The earliest surviving examples of the written notation, which date from the 11th and 12th centuries, do not should vast or substantial differences from that notation used for the music in the Imperial Court and elsewhere in Japan today. Nevertheless, the potential for substantial changes in the interpretation of the music is great.
Gagaku was introduced to Japan from China and Korea. The Word Gagaku is written with two Chinese characters that mean “elegant music”. The term is in fact a misnomer, not to imply that this music is not elegant, but only that the term, in Chinese, Ya-Yueh, refers to the ancient music for the propiation of the ancestral spirits and the ensuring of the continued balance of the elements of nature. This was not the music introduced into Japan.
The music that the Japanese imported into the court during the 6th and 7th centuries, was of the type known as yen yueh, or engaku, in Japanese, meaning court banquet music. Ya-yueh, proper, sometimes called Confucian Ceremonial music, was never introduced into Japan, perhaps because the Japanese already had their own sacred ritual music, kagura, which was associated with the way of the gods, or Shintoism.
An extensive collection of musical styles was transmitted to Japan from the Asian continent during the Nara period (710?794). In the Heian period (794?1185), these were ordered into the two divisions, togaku and komagaku, and performed at court by nobles and by professional musicians belonging to hereditary guilds. With the rise of the military rulers in the Kamakura period (1185?1333), gagaku performances at court languished but the tradition was preserved in the mansions of the aristocracy and by three guilds of musicians situated in Kyoto, Nara and Osaka.
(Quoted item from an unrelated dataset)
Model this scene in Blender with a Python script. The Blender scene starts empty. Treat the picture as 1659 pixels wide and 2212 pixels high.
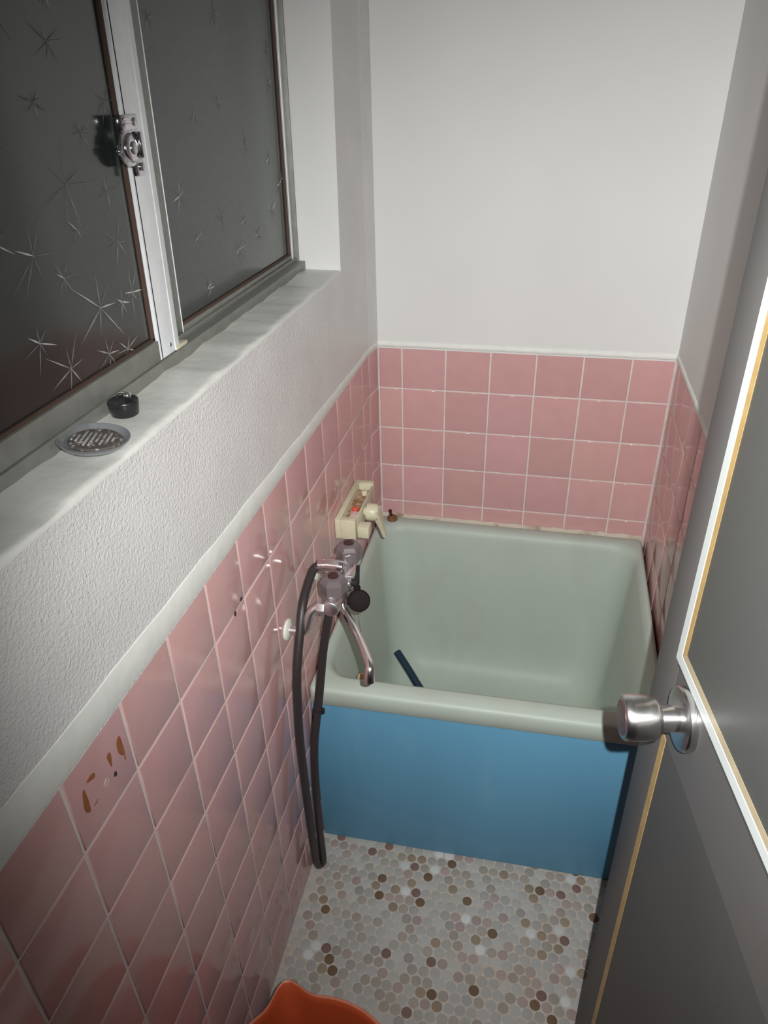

Following the Meiji Restoration in 1868, the guild musicians were assembled in the new capital of Tokyo. The musicians who serve today in the Imperial Palace Music Department are, for the most part, direct descendants of members of the guilds formed in the eighth century.
Nevertheless, the term, Gagaku, or ya-yueh in Chinese, was retained by the Japanese perhaps because of the loftier associations carried by that word.